Remember, I have maintained that it was basically an ordinary sourdough starter that everyone lost their shit over.
I decided to do a side-by-side comparison of a starter with no vag samples and a starter with a little sample of pussy in it.
The starter with the vaginal sample worked better. It started bubbling faster and made better bread and crumpets.
My best hypothesis is that it still was nothing to do with the yeast, but may be related to the Lactobacillus (a resident in most vaginas) which somehow facilitated the yeast to thrive more.
Dear god I am once again inundated with the "do beer" men, it's always "do beer" men, I'd forgotten about the "do beer" men.
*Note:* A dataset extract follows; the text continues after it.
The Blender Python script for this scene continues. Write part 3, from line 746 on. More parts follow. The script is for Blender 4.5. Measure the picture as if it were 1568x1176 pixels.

Wild yeasts are inherently unpredictable in converting sugars to alcohol, which makes them largely unsuitable for brewing, and particularly unsuitable for brewing beer, which calls for yeasts with tolerances in specific parameters. If you've ever brewed a beer with the wrong yeast, you'll know just how bad it comes up. This is basic brewing shit, lads.
@maitxinha @stavvers I’ve always thought that was a “thou protests too much” situation.
I mean, they’re closeted about so many other things.
@4bz @stavvers Men who suggest trying brewing beer. Which, frankly, was the first thought that came to my mind, except that stavvers documents why it's unlikely to work.
I've read of it being done but I think the special yeast was only used in quite small quantities. "Made in a factory where muffs are handled".
I just want to say that I love this story.
I feel like I mentioned this at the time, but a form of medieval magic was kneading bread with one's bum, which would cause the eater of said bread to fall in love with the kneader.
Please forgive me for posting this to you twice. It's my favourite medieval food fact and it's so rarely socially acceptable to mention it.
@stavvers you could redirect those "do beer" men here: https://denboschproeven.nl/kutbier/
That's a pretty decent beer on the theme. Originally designed by "Gebrouwen door vrouwen" (Brewn by Women) now produced by Boegbeeld.
And thanks for sharing the great story!
@stavvers you’ve proven (pun intended) that it’s possible with bread, so it’s not implausible that it can be done with beer.
The reason why I say this because if it is possible, then the prospect of vagemite ia within grasp.
You left out the worst part of all: @scattermoon perpetrating the worst pun ever, when she confronted the Sourduff Bread Denialists with:
"We have always been at war with yeast erasure"
She is a national treasure.
It's rare to find a post this old that is so great. Not just for the number of laugh-out-louds, but there's a pun that Eric Blair would have loved.